Claro está que uma organização como a Igreja Católica Romana teria sempre de conhecer esta realidade, até porque a mesma esteve omnipresente na Polónia, na Croácia e na Baviera, tudo regiões onde cada cidadão, com elevadíssima probabilidade, era católico. É essencial pensar nesta realidade bem chocante e elucidativa: o campo de concentração de Dachau situava-se a seis quilómetros de Munique...

Ora, há um dado que os historiadores só muito parcelarmente trouxeram para a mesa do esclarecimento histórico: foram muitos os países onde se sonhou com a implantação de uma estrutura nacional-socialista, e mesmo em lugares muitíssimo distantes da Alemanha de então e ao nível de gente da grande elite desses países. Foram os casos dos Estados Unidos e da Inglaterra. Mas houve muito mais casos.
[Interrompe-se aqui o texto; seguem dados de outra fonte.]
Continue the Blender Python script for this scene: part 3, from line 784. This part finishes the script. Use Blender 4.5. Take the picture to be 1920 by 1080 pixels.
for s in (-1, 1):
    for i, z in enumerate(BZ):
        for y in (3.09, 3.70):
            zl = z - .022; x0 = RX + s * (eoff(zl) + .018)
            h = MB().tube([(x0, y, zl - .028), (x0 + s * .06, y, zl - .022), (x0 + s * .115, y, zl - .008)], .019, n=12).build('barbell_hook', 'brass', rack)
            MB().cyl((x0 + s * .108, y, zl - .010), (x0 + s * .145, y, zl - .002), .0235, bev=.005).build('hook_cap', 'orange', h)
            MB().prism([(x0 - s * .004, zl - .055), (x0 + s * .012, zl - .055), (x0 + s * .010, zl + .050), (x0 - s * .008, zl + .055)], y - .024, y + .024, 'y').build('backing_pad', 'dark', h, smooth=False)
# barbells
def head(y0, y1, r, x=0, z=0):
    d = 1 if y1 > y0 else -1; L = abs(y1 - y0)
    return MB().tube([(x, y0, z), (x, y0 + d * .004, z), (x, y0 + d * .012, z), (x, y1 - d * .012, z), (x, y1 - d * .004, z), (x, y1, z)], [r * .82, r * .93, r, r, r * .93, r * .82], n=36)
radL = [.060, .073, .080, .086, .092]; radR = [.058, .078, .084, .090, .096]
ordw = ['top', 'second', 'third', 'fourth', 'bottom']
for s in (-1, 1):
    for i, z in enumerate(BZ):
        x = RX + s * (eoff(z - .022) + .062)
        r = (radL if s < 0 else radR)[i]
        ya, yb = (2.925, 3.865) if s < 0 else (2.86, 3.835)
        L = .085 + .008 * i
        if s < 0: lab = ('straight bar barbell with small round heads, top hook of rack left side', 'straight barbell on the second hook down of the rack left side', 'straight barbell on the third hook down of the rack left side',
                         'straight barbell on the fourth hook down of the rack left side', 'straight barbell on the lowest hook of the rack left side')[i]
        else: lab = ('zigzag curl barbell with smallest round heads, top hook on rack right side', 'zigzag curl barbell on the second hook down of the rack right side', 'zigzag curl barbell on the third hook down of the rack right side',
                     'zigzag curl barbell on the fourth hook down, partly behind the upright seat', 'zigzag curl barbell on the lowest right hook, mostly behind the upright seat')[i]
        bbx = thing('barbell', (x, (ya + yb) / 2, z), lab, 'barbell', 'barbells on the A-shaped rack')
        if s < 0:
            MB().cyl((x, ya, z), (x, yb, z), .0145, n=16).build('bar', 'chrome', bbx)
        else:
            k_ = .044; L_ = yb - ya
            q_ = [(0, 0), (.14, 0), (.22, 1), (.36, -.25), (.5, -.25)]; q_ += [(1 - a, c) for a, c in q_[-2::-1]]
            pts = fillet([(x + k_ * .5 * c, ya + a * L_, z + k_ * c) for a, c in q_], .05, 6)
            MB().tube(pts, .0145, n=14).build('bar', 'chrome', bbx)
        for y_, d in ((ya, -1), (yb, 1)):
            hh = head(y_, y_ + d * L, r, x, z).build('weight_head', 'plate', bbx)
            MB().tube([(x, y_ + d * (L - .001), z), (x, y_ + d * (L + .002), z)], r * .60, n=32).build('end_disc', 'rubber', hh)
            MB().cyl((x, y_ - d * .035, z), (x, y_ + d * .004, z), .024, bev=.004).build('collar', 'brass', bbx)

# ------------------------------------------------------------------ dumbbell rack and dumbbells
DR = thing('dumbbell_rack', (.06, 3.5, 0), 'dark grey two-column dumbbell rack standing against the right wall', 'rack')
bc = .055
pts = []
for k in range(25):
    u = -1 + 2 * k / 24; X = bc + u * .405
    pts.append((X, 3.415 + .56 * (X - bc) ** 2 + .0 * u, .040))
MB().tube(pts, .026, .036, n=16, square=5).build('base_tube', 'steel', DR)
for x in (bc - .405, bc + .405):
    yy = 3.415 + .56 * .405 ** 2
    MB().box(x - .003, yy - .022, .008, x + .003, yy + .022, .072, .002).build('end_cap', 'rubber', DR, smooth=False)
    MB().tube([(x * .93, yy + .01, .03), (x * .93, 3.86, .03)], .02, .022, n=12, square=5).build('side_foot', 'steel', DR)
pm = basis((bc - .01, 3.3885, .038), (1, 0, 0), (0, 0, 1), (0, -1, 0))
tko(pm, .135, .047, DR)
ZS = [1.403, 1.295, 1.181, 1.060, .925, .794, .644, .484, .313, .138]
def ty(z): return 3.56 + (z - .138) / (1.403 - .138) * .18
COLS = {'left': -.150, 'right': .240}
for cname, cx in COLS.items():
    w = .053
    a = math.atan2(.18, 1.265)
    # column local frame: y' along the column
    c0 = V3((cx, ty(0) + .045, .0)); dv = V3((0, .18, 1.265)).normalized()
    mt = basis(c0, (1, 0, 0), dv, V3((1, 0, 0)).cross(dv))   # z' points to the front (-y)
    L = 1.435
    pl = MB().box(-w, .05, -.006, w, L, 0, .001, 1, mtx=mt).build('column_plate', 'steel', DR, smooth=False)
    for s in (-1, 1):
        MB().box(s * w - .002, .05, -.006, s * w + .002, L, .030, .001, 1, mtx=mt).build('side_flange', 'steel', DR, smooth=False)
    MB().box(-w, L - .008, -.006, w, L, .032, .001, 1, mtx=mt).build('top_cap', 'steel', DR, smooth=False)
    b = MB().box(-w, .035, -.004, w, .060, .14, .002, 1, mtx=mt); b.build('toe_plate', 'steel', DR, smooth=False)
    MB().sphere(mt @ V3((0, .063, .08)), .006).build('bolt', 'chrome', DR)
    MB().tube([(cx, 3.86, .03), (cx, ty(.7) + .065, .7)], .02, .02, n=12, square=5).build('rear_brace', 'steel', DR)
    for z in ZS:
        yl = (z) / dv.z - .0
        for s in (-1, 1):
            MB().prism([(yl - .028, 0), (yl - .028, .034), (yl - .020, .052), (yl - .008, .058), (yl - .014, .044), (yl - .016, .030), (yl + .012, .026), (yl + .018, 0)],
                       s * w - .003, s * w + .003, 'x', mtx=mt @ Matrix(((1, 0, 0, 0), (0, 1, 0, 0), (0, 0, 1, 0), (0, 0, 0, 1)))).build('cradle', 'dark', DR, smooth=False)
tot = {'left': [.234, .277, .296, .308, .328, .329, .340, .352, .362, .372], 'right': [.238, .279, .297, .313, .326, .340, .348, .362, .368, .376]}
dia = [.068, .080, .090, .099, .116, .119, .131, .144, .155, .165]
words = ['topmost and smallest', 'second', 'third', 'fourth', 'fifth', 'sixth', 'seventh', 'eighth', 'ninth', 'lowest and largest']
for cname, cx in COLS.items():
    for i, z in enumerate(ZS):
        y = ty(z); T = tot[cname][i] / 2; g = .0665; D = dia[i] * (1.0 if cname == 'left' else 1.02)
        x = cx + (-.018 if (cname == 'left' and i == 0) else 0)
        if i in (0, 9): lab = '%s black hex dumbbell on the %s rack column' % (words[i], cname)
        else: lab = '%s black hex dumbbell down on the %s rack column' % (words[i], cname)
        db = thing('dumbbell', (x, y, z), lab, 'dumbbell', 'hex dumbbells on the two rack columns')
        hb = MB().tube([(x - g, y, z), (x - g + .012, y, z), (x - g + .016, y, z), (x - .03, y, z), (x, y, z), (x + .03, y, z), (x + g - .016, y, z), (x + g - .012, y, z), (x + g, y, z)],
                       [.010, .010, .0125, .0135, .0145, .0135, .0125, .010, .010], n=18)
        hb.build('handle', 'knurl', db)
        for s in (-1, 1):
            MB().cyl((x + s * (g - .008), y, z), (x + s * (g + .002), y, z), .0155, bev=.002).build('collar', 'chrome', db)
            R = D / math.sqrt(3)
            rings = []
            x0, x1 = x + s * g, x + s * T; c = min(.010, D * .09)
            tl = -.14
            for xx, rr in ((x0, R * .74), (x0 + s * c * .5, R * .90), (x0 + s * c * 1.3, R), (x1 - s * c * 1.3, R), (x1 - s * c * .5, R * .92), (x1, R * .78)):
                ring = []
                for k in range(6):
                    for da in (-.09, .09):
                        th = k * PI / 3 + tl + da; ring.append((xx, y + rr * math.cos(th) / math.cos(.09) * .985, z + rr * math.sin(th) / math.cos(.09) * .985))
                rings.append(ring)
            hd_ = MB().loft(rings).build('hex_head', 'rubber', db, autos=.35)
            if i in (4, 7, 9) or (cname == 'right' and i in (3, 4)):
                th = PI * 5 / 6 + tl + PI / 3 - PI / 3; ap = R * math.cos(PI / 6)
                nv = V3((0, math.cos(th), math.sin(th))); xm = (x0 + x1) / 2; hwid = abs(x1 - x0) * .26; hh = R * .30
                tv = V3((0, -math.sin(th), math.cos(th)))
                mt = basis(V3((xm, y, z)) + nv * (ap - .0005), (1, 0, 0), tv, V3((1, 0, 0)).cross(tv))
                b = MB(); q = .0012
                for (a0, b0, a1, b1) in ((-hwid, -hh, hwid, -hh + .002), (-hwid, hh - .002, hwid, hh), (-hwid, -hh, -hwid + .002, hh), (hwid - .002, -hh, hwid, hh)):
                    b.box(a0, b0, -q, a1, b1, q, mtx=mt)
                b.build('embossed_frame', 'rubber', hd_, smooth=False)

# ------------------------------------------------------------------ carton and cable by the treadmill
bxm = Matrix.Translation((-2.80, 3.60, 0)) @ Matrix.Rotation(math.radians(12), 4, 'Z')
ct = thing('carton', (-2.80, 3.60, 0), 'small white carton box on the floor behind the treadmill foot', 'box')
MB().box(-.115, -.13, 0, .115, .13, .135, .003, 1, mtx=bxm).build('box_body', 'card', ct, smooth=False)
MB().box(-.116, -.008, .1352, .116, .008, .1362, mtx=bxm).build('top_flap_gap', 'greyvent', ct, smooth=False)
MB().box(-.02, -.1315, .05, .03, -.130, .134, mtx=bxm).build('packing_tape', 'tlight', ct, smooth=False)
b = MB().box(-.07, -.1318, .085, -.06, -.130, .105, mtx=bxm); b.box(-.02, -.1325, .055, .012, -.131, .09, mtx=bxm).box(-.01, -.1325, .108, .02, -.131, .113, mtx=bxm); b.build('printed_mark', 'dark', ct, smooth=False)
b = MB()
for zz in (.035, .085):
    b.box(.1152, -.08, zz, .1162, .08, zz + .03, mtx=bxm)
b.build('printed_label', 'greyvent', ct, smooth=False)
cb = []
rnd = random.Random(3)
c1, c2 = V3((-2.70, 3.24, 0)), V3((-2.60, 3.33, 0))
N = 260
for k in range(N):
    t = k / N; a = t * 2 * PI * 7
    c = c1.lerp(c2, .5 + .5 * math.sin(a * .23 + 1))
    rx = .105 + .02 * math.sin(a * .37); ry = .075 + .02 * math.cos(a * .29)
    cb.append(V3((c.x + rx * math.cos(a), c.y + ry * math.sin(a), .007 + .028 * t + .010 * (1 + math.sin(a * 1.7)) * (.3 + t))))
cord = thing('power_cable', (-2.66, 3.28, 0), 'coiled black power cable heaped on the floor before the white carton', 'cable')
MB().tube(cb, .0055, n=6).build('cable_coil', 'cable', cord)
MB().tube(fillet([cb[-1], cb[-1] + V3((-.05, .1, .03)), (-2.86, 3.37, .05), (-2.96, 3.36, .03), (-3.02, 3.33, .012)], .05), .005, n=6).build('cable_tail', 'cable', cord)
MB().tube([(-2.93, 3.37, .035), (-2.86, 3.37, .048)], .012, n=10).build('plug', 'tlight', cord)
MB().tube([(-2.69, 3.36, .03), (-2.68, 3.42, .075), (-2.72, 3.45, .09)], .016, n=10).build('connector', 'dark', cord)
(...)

Uma obra recente e de referência conta agora que setores significativos dos governos dos Estados Unidos e do Reino Unido se opunham diretamente a fazer qualquer coisa para ajudar os judeus, ou a dar suporte a processos por crimes de guerra. E é uma realidade, infelizmente bem dolorosa. Falta até referir o que já antes salientei: muitos ajudaram tais criminosos a fugir à justiça, ajudando-os mesmo a viver nos países para onde foram. E é conveniente salientar as palavras atribuídas por historiadores diversos a George Patton: era essencial que fossemos mais para Leste, porque os nazis não são o nosso real inimigo. Curtis Lemay tentou materializar esta visão, mas foi posto na rua. E muito mais tarde George W. Bush acabou por fazer, com consequências que estamos a pagar, o que seu pai recusou a Norman Schwarzkopf.

No meio de tudo isto, tomo como muito interessante o facto da Universidade de Georgetown se ter interessado por este tema, ela que é a mais antiga universidade católica dos Estados Unidos. E para mais quando tão conhecido é o silêncio de Roma sobre o tema em causa durante os anos daquela guerra. Se os Estados Unidos, o Reino Unido e a União Soviética sabiam e nada fizeram, a verdade é que as religiões dominantes nestes espaços não são a católica romana. O que pode indicar a existência de um traço de tacticismo com repercussões estratégicas, para mais num tempo que é quase de guerra geral, que também se estende aos ambientes religiosos...

É à luz desta minha perceção que tomei conhecimento de que esta universidade irá oferecer frequência gratuita a descendentes de vítimas de abusos praticados no seio da instituição. Talvez desde os mais antigos aos mais recentes. Para quem se prepara para entrar na casa dos setenta, parece-me bondade e clareza em demasia. Sobretudo por vir de um lado onde quase nada é claro, para o que basta recordar o estrondoso silêncio ao redor do jovem antigo vice-reitor do seminário menor do Fundão: afinal, em que pé está o caso? Um dado é certo: novidade é o que realmente não existe nesta mais recente notícia. Nem novidade nem consequências para os criminosos.